L’azienda di eyewear e l’organizzazione non governativa che conduce operazioni di salvataggio in mare, entrambe spagnole, lanciano un occhiale nell’ambito di un progetto di solidarietà, Open Eyes: lo scopo è narrare e dare voce al lavoro generoso e coraggioso di chi tenta di aiutare le persone che cercano una vita migliore per sé e per le proprie famiglie

L’alleanza fra Etnia Barcelona e Open Arms sorge in modo naturale tra due realtà che condividono città, valori, intenti, ma soprattutto un obiettivo comune: fare di questo mondo un posto migliore. Frutto di questo progetto è un unico modello di occhiali dalla forma tonda oversize (nella foto): in acetato biodegradabile rosso, è dotato di alette sui lati che simulano il gesto di ripararsi dalla luce del sole con le mani per mettere a fuoco meglio e vedere l’orizzonte, mentre il terminale è ispirato alla forma della prua dell’imbarcazione di salvataggio Open Arms ed è munito di un cordino in neoprene come accessorio. Tutti i profitti derivanti dalla vendita degli occhiali andranno interamente all’organizzazione non governativa spagnola.

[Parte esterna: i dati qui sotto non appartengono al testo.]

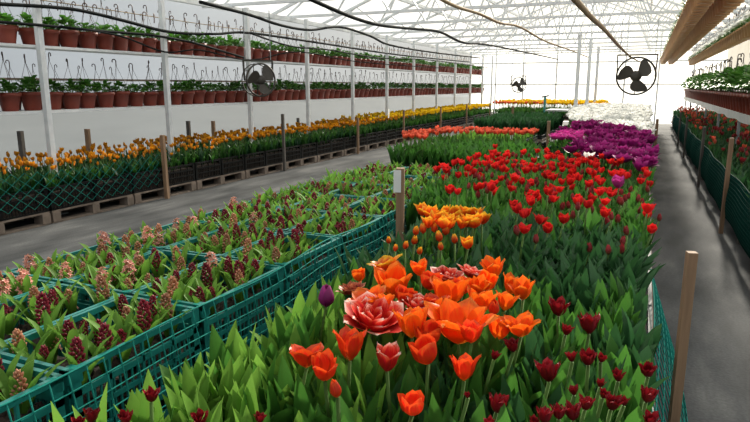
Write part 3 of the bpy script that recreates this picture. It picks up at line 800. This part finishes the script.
taken = []
def base_under(p, slack=.05):
    return Vector((min(BP, max(BX0 + .04, p.x + RN.uniform(-slack, slack))), p.y + RN.uniform(-.03, slack), ZS))
def hero(px, py, z, kind, mat, wpx, label, hr=1.0, tilt=None, cat='tulip', group=None, petals=True, lk='leaf', name='tulip', leaves=3):
    p = at(px, py, 2, z); d = (p - Vector((0, 0, H))).length
    w = wpx * d / 640 * .96
    b = base_under(p); taken.append((b.x, b.y))
    return tulip(name, label, cat, b, p, kind, mat, w * (.62 if kind in ('wide',) else .72 if kind in ('open', 'double', 'parrot') else 1.5 if mat == 'purple' else 1.2 if kind == 'bud' else 1.05), w * hr * (1.02 if kind != 'double' else .78), group, leaves, lk, petals, tilt)
HERO = [
 (382, 262, 'wide', 'flame', 32, .55, 'ruffled orange tulip with yellow rim at the back left of orange cluster'),
 (366, 311, 'double', 'redwhite', 58, .78, 'largest double tulip, red with white petal edges, left front of cluster'),
 (347, 287, 'double', 'bronze', 26, .9, 'small bronze-red frilly double tulip beside the purple bud'),
 (389, 280, 'open', 'orange', 44, .85, 'tall wide-open orange tulip at the back left of cluster'),
 (364, 295, 'wide', 'orange', 40, .65, 'ruffled orange tulip just behind the largest red and white double'),
 (405, 322, 'open', 'orange', 40, .85, 'clear orange goblet tulip with yellow base, front centre of cluster'),
 (411, 302, 'double', 'redwhite', 40, .75, 'white-edged red double tulip in the middle of orange cluster'),
 (442, 291, 'open', 'orange', 46, .75, 'big open orange tulip at the centre back of cluster'),
 (452, 320, 'wide', 'orange', 62, .85, 'largest wide-open orange tulip at the cluster centre'),
 (441, 272, 'double', 'redwhite', 30, .8, 'white-edged red double tulip at cluster back, left of its pair'),
 (465, 269, 'double', 'redwhite', 27, .85, 'white-edged red double tulip at cluster back, right of its pair'),
 (489, 268, 'open', 'orange', 27, .85, 'orange tulip at the very back right of orange cluster'),
 (478, 281, 'cup', 'orange', 20, .95, 'orange cup tulip just below the backmost right orange one'),
 (504, 283, 'open', 'orange', 25, .9, 'orange tulip second from the right edge of cluster, upper row'),
 (517, 289, 'open', 'orange', 27, .85, 'orange tulip at the far right edge of cluster, upper row'),
 (473, 299, 'open', 'orange', 35, .78, 'open orange tulip right of the cluster centre'),
 (486, 307, 'bud', 'redorange', 14, 1.1, 'narrow dim orange tulip between two open ones at right'),
 (491, 327, 'open', 'orange', 30, .85, 'orange tulip at lower right of cluster, left of two'),
 (514, 322, 'wide', 'orange', 36, .8, 'splayed orange tulip at the lower right corner of cluster'),
 (421, 333, 'cup', 'redorange', 28, .9, 'red-orange tulip tucked under the largest wide-open orange one'),
 (420, 351, 'cup', 'redorange', 28, 1.0, 'rounded red-orange tulip at the lower front centre of cluster'),
 (464, 331, 'open', 'redorange', 30, .8, 'red-orange tulip half hidden below the largest open orange one'),
 (424, 281, 'cup', 'redorange', 22, .9, 'orange-red tulip behind the middle white-edged double'),
 (456, 285, 'cup', 'redorange', 20, .9, 'shaded orange-red tulip behind the centre back orange one'),
 (299, 352, 'wide', 'redorange', 38, .78, 'red-orange open tulip at far left of the front group'),
 (317, 367, 'open', 'redorange', 34, .85, 'red-orange tulip in front, second from left of front group'),
 (342, 344, 'open', 'redorange', 37, .95, 'upright red-orange tulip third from left of front group'),
 (379, 358, 'open', 'redwhite', 31, .95, 'rounded red double tulip with pale streaks standing alone in front'),
 (456, 366, 'open', 'redorange', 31, .95, 'single red-orange tulip standing alone at lower centre'),
 (403, 402, 'cup', 'redorange', 25, .9, 'bright red tulip lowest in front of the cluster'),
 (329, 389, 'bud', 'redorange', 15, 1.1, 'small red-orange bud below the front left group'),
 (320, 297, 'bud', 'purple', 17, 1.15, 'single purple tulip bud standing alone left of orange cluster'),
 (415, 268, 'open', 'orange', 22, .8, 'orange tulip at cluster back beside the white-edged pair'),
 (428, 300, 'wide', 'redorange', 28, .7, 'shaded red tulip right of the middle white-edged double'),
 (378, 300, 'open', 'orange', 22, .85, 'orange tulip between the largest red and white double and the clear goblet'),
 (433, 310, 'cup', 'orange', 24, .95, 'orange tulip squeezed left of the largest wide-open orange one'),
 (470, 285, 'open', 'orange', 24, .85, 'orange tulip behind the open one right of cluster centre'),
 (355, 275, 'cup', 'orange', 14, 1, 'small orange tulip at the back left beside the bronze frilly one'),
 (498, 300, 'open', 'orange', 24, .9, 'orange tulip below the upper row at the right edge of cluster'),
 (398, 296, 'cup', 'redorange', 22, .8, 'red-orange tulip deep behind the clear orange goblet'),
]
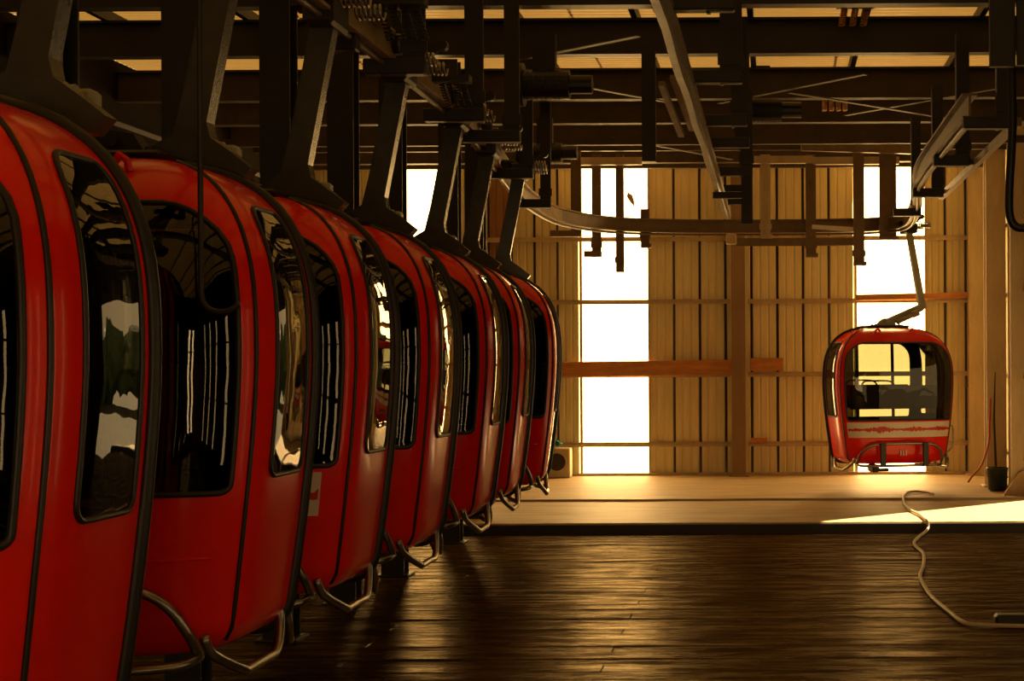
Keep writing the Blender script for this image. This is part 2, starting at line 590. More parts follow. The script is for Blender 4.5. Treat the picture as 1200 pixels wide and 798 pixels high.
def ibeam(L, h, wd, m, name):
    t = 0.025
    prof = [(-wd / 2, 0), (wd / 2, 0), (wd / 2, t), (0.012, t), (0.012, h - t), (wd / 2, h - t), (wd / 2, h), (-wd / 2, h), (-wd / 2, h - t), (-0.012, h - t), (-0.012, t), (-wd / 2, t)]
    return MB().sweep([(-L / 2, 0, 0), (L / 2, 0, 0)], prof).mesh(name, m)
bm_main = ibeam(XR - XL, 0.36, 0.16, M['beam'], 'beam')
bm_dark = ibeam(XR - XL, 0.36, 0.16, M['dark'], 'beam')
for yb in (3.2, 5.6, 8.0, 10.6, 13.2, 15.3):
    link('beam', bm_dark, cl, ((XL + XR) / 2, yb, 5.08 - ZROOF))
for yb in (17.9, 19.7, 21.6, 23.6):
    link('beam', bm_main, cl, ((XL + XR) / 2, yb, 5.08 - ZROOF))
pur = MB().box((0, 0, -0.055), (0.06, D - YR, 0.11)).mesh('purlin', M['dark'])
for xc in (-6.6, -5.2, -3.9, -2.55, -1.35, -0.2, 0.95, 2.1, 3.1):
    link('purlin', pur, cl, (xc, (D + YR) / 2, 0))
# lower cross tie beams and diagonal wind bracing
tie = MB().box((0, 0, 0), (XR - XL, 0.09, 0.10)).mesh('tie_bar', M['beam'])
for yb, z in ((20.7, 5.0), (22.6, 5.18), (24.4, 5.15)):
    link('tie_bar', tie, cl, ((XL + XR) / 2, yb, z - ZROOF))
for a, b_ in (((-2.6, 16.0, 5.02), (-1.2, 17.7, 5.02)), ((1.0, 16.2, 5.05), (-0.6, 17.8, 5.02)), ((0.2, 17.0, 5.0), (2.6, 19.0, 4.95)),
              ((-2.2, 21.0, 5.1), (-0.6, 23.4, 5.1)), ((2.6, 17.0, 5.05), (0.9, 18.6, 5.0)), ((-6.5, 9.0, 5.05), (-4.5, 12.5, 5.05)), ((-1.2, 14.0, 5.0), (-2.6, 15.2, 5.0))):
    MB().bar(Vector(a) - Vector((0, 0, ZROOF)), Vector(b_) - Vector((0, 0, ZROOF)), 0.07, 0.012).build('brace', M['beam'], cl)

# columns
def column(name, x, y, wd, dp, z0, z1, m, label):
    t = 0.02
    prof = [(-wd / 2, -dp / 2), (wd / 2, -dp / 2), (wd / 2, -dp / 2 + t), (t / 2, -dp / 2 + t), (t / 2, dp / 2 - t), (wd / 2, dp / 2 - t), (wd / 2, dp / 2), (-wd / 2, dp / 2),
            (-wd / 2, dp / 2 - t), (-t / 2, dp / 2 - t), (-t / 2, -dp / 2 + t), (-wd / 2, -dp / 2 + t)]
    o = empty(name, (x, y, z0))
    n = len(prof)
    b = MB()
    h = z1 - z0
    b.add([(a, c, 0) for a, c in prof] + [(a, c, h) for a, c in prof], [tuple(range(n))[::-1], tuple(range(n, 2 * n))] + [(k, (k + 1) % n, (k + 1) % n + n, k + n) for k in range(n)])
    b.build('shaft', m, o)
    MB().cbox((0, 0, 0.01), (wd + 0.1, dp + 0.1, 0.02), 0.004).build('base_plate', m, o)
    struct(o, label)
    return o
column('column', -0.55, D - 0.26, 0.22, 0.24, ZC2, ZROOF - 0.02, M['column'], 'brown steel column against the middle of the far wall')
column('column', 3.36, D - 0.30, 0.32, 0.24, ZC2, ZROOF - 0.02, M['post'], 'tan steel column in the far right corner')
column('column', 3.30, 22.75, 0.29, 0.26, ZC2, ZROOF - 0.02, M['post'], 'tan steel column with a pole leaning on it')
column('column', 3.42, 21.4, 0.24, 0.26, ZC2, ZROOF - 0.02, M['post'], 'tan steel column at the right edge beside the side opening')
for yb, nth in zip((5.9, 7.7, 9.5, 11.3, 13.0, 14.7, 17.3, 18.8), ('nearest', 'second', 'third', 'fourth', 'fifth', 'sixth', 'seventh', 'farthest')):
    z0 = ZC1 if yb > EDGE else 0.0
    column('column', -3.62, yb, 0.22, 0.20, z0, ZROOF - 0.12, M['dark'], nth + ' dark steel column behind the row of red cabins')

# ground outside the side opening; unseen canopy added to shape the sun patch
struct(MB().box((18.6, 12, -0.2), (30, 60, 0.1)).build('ground_outside', M['grass']), 'grass outside the side opening')
struct(MB().box((-18, 34, -0.2), (30, 16, 0.1)).box((0, 50, -0.22), (90, 40, 0.1)).build('ground_outside', M['grass']), 'grass behind the hall')
YC = EDGE - 0.05 + 0.67 / 0.998 * (3.5 - ZC1) / math.tan(SUN_EL)
struct(MB().box((6.3, (6 + YC) / 2, 3.56), (5.4, YC - 6, 0.08)).build('added_sun_canopy', M['wall_dark']), 'unseen canopy added outside the side opening to cut the sun patch')

hd = bmesh.new()
hr = random.Random(11)
for k in range(26):
    t = k / 25
    c = Vector((4.8 + 15 * t + hr.uniform(-.5, .5), 34 - 9 * t + hr.uniform(-.5, .5), 0.9 + hr.uniform(0, 1.4)))
    r_ = bmesh.ops.create_icosphere(hd, subdivisions=3, radius=1.0, matrix=Matrix.Translation(c) @ Matrix.Diagonal((1.1, 1.0, hr.uniform(1.3, 1.9), 1)))
    for vt in r_['verts']:
        vt.co += (vt.co - c) * hr.uniform(-0.16, 0.16)
hm = bpy.data.meshes.new('hedge')
hd.to_mesh(hm)
hd.free()
hm.materials.append(M['leaf'])
ho = link('hedge', hm)
ho['kind'] = 'stuff'
tag(ho, 'green hedge outside, mirrored in the cabin side windows', 'hedge')

# ================================================================== CABINS
A, B, ZW, ZT, NP = 0.88, 0.85, 1.21, 2.08, 7.0
BULGE = 0.17                      # the front face is bowed
BR, TAPER = 0.45, 0.30         # the rear half is shorter and narrows
def prof(z):
    """share of the full half width at height z"""
    if z >= ZW:
        t = min(1.0, (z - ZW) / (ZT - ZW))
        k = max(0.0, 1 - t ** 2.9) ** (1 / 2.9)
        off = 0.0
    else:
        k = 1.0
        off = 0.135 * ((ZW - z) / ZW) ** 1.5
        if z < 0.13:
            off += 0.13 * (1 - math.sqrt(max(0.0, 1 - (1 - z / 0.13) ** 2)))
    return k, off
def half(z):
    k, off = prof(z)
    offb = off * 0.2 + 0.05 * max(0.0, (0.62 - z) / 0.62) ** 1.4 + (off * 0.2 if z < 0.13 else 0.0) * max(0.0, (0.13 - z) / 0.13)
    return max(1e-4, A * k - off), max(1e-4, B * k - offb)
def rear_fit(v):
    """shell point -> shorter, narrowing rear half"""
    if v.y > 0:
        t = v.y / B
        return Vector((v.x * (1 - TAPER * t), v.y * BR / B, v.z))
    v = Vector((v.x, v.y * (1 - BULGE * (v.x / A) ** 2), v.z))
    return v
def front(p, z, out=0.0, sgn=-1):
    """point on the front (sgn -1) or rear face, p = share of half width"""
    def q(p, z):
        a, b_ = half(z)
        return rear_fit(Vector((p * a, sgn * b_ * max(0.0, 1 - abs(p) ** NP) ** (1 / NP), z)))
    return q(p, z) + nrm(q, p, z, Vector((p, sgn, 0))) * out
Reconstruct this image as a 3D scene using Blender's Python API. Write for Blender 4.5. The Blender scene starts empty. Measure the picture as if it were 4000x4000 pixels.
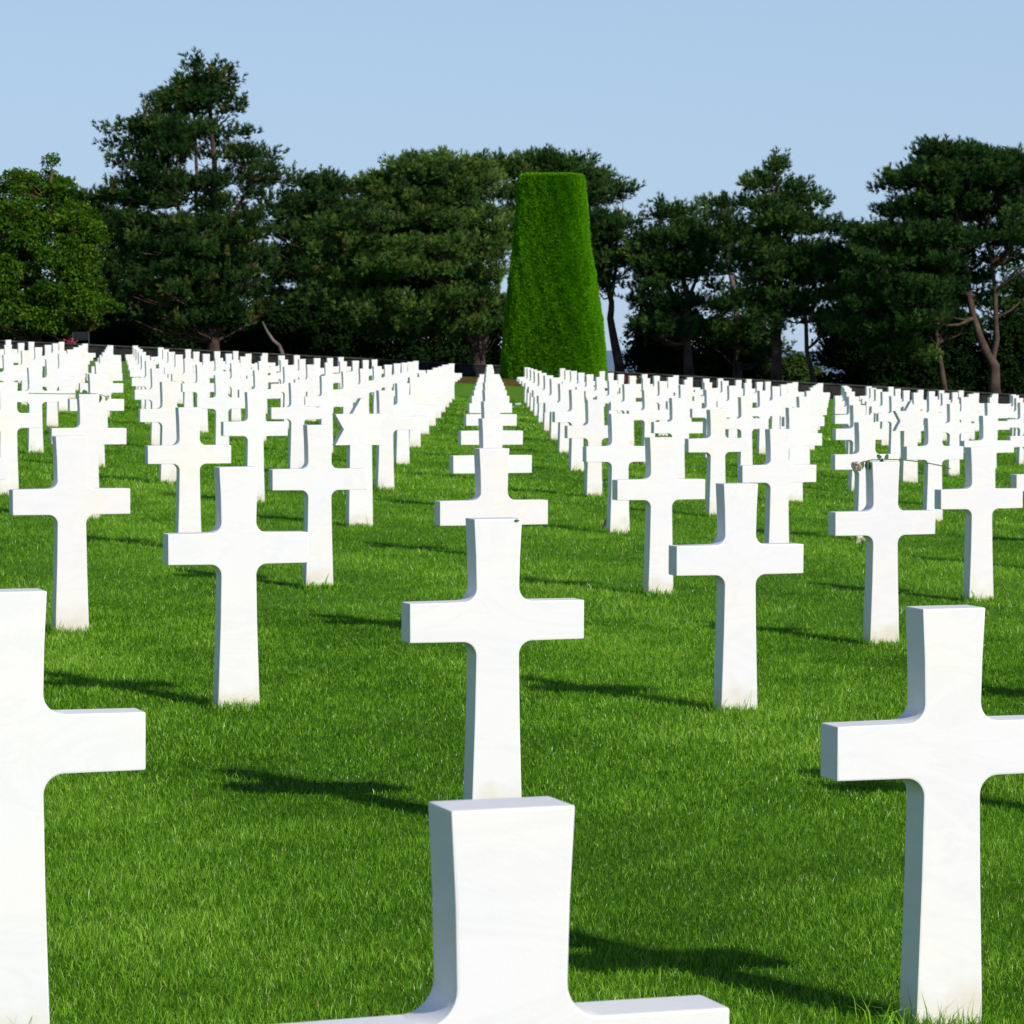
import bpy, bmesh, math, random
import numpy as np
from mathutils import Vector, Matrix

S = bpy.context.scene
COL = S.collection
W = 0.64                      # span of one marble cross, metres

# ------------------------------------------------------------------ camera
F = 12.935                    # focal length / 1000 px of a 4000 px frame
PITCH, ROLL, YAW = 0.04995, 0.00364, 0.34567
cd = bpy.data.cameras.new("camera"); cam = bpy.data.objects.new("camera", cd); COL.objects.link(cam)
cd.sensor_width = 36.0; cd.lens = F / 4.0 * 36.0
cd.clip_start = 0.05; cd.clip_end = 60000
cp, sp, cr, sr = math.cos(PITCH), math.sin(PITCH), math.cos(ROLL), math.sin(ROLL)
fwd = Vector((0, cp, -sp))
ey = Vector((0, -sp, -cp))                 # image "down" before roll
ex = Vector((1, 0, 0))
right = ex * cr - ey * sr
down = ex * sr + ey * cr
M = Matrix.Identity(4)
for i in range(3):
    M[i][0] = right[i]; M[i][1] = -down[i]; M[i][2] = -fwd[i]
cam.matrix_world = M
cd.dof.use_dof = True; cd.dof.focus_distance = 10.5; cd.dof.aperture_fstop = 26
S.camera = cam

def at(xd, yd, D):
    """point at forward distance D on the sight line of a point of the photo (1932 px wide copy)"""
    x = (xd * 2.0704 - 2000) / (F * 1000); y = (yd * 2.0704 - 2000) / (F * 1000)
    v = fwd + right * x + down * y
    return v * (D / v.y)

# ------------------------------------------------------------------ light
wd = bpy.data.worlds.new("World"); S.world = wd; wd.use_nodes = True
nt = wd.node_tree; nt.nodes.clear()
sky = nt.nodes.new("ShaderNodeTexSky"); sky.sky_type = 'NISHITA'; sky.sun_disc = False
SUN_EL, SUN_AZ = math.radians(34.5), math.radians(138)
sky.sun_elevation = SUN_EL; sky.sun_rotation = SUN_AZ
sky.air_density = 1.0; sky.dust_density = 0.1; sky.ozone_density = 4.0; sky.altitude = 500
bg = nt.nodes.new("ShaderNodeBackground"); bg.inputs[1].default_value = 0.1
wo = nt.nodes.new("ShaderNodeOutputWorld")
# thin milky haze of the sea air over the clear sky, strongest towards the horizon
tcw = nt.nodes.new("ShaderNodeTexCoord"); sxw = nt.nodes.new("ShaderNodeSeparateXYZ"); nt.links.new(tcw.outputs["Generated"], sxw.inputs[0])
mrw = nt.nodes.new("ShaderNodeMapRange"); mrw.interpolation_type = 'SMOOTHSTEP'
mrw.inputs[1].default_value = 0.0; mrw.inputs[2].default_value = 0.45; mrw.inputs[3].default_value = 0.86; mrw.inputs[4].default_value = 0.0
nt.links.new(sxw.outputs[2], mrw.inputs[0])
mixw = nt.nodes.new("ShaderNodeMix"); mixw.data_type = 'RGBA'; mixw.inputs[7].default_value = (4.3, 5.9, 8.2, 1)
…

Parallelamente è iniziata la campagna Open Eyes con un viaggio di cinque giorni al campo profughi di Malakasa e Ritsona in Grecia, ad Atene. «Entrare in un campo profughi, guardarli negli occhi, imparare dalla loro generosità e lavorare insieme nella costruzione di un nuovo spazio di riflessione e dibattito è l’inizio di un lungo viaggio: aprire gli occhi sulla grande problematica della crisi migratoria - spiega un comunicato del brand spagnolo - Ma in tutte le crisi ci sono opportunità e la Fondazione Etnia Barcelona, con Open Arms e il team di ricerca del Public Protest Poster, che trova libera espressione attraverso muri e facciate dismesse, cerca di rendere visibile questa realtà attraverso degli occhiali, costruendo ponti, aprendo occhi e braccia: questi messaggi riempiranno le strade di Barcellona, di Madrid, di Milano e di Parigi e vedranno la luce sotto forma di documentario».